Price targets are coming down with the estimates. On Monday, Piper Sandler analyst Alexander Potter cut his target on Tesla stock to $290 a share from $300, though he still has a Buy rating on Tesla stock. While Cybertruck is due to be delivered soon, he sees shares trading “sideways, at best, in the coming months.” He wants profit margins to bottom and delivery growth to accelerate before investors get more excited about the stock.
He has a point about margins. Automotive gross profit margins have been coming down with prices for new Tesla vehicles. The price for a new long-range Model Y is down roughly 25% from peak levels. Tesla’s automotive gross profit margin in the second quarter came in at about 18%, down from a peak of about 30% in the first quarter of 2022.
Wedbush analyst Dan Ives agrees that investors will be “laser-focused” on profit margins. He sees automotive gross profit margins coming in around 17% for the third quarter, but investors are probably ready for a weak third quarter. What they want is a sign from management that margins are bottoming out.
“So far the volumes over margins thesis has worked well to gain market share,” Ives wrote. “[This] trend cannot continue at this pace into 2024 with sacrificing margins for volumes.”
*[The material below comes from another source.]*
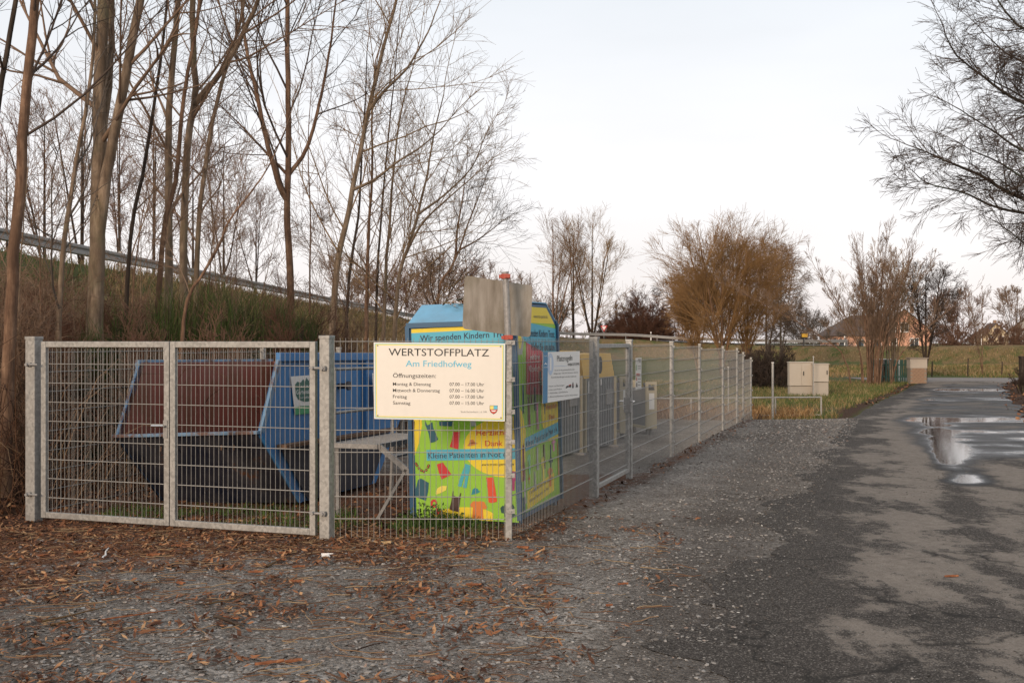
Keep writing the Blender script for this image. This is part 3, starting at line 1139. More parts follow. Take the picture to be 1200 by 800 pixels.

For his part, Ives sees margins bottoming in the third quarter. He rates shares Buy and has a $350 price target for the stock.
Coming into Monday trading, Tesla stock was up about 104% year to date. The rise reflects investors’ comfort with the volume-over-margin paradigm. But Tesla stock is down about 11% over the past three months. That reflects investors’ desire to see prices for new Teslas to stop falling.
Tesla stock was down 1.1% in premarket trading, while
S&P 500
and
Nasdaq Composite
futures were up 0.3% and 0.1%, respectively.